Hell, we might drop sd back off in NC since it will be on our way back home to VA. That way we don't even have to see BM or give her a chance to let her attitude rub off on us.

Comments

kaffonseca's picture

Sounds exactly what you said..she ASSumed that your DH would be stuck in the house with her!! I'm so excited for you..make sure you take LOTS of pics and post them online for her to see Smile or send your SD home with an album with "vacation" pics.

It's always there way or when it's "convenient". My FH's BM told FH that he couldn't take "Baby" when she first found out about me..than a week later she had to move and asked him if I would watch him while she moved (are you kidding Me???) LOL!

petitesphinx's picture

Congrats with your extra time!!

The lawyers are telling the BMs to document everything that we SMs do, so you start doing the same to cover your butt in court. Here in AL, the BM could be a crack whore working the streets and still have custody, still drain the ex's money still come out looking like a rose to the rotten judge in this county.

Write down how if you abuse her kids, then why is she asking you to care for them for 7 days? Her vacation is more important to her than the welfare of her kids? The judge should be brought to notice that!

BM did the same to me. She tried to make the judge say that I can not be around her precious perfect 'babies' making my hubby choose between her & her kids and me and our baby. That blew up in her face and he chose me! She then months later emailed me asking me to get her girls early so she could go to work. Whatever, crazy, did you forget I am mean to your kids? Oh, that's only important when you don't have anything better to do.

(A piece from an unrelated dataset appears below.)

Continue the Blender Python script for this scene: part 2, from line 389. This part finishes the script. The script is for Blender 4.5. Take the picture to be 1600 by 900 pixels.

_____________________________________________________

What I think:

Only a fool would mistreat the person responsible for his/her kids every other weekend.

She has chunks of her brain missing.

It's God's plan for us to be where we are, but so

Anon2009's picture

When BMs try to get our guys to "choose." IMHO the BMs need to realize that they're not choosing us over the kids- they're choosing us over them. Her kids are also a part of DH's new family with you and she's not and it's killing her. She is just going to have to accept that.

imagr8tma's picture

I think she does have a major problems with sd being in his "new family". But hey, we have a blended situation. I came in the marriage with a kid and so did he. He and I make the best of the situation.

She seems to have the constant issues. I wonder what she will do if she gets married. Or if her future husband has children. Oh My Goodness.... I would love to see how she handles that - if it ever happens.

BridgingTheGap's picture

I'm sure SD is going to have a really good time.

This proves that BM's only cause problems because they want to rather than because they are interested in their chid's well being. After all, if you and DH were as horrible as BM says, then why would she leave her child with you for a whole week?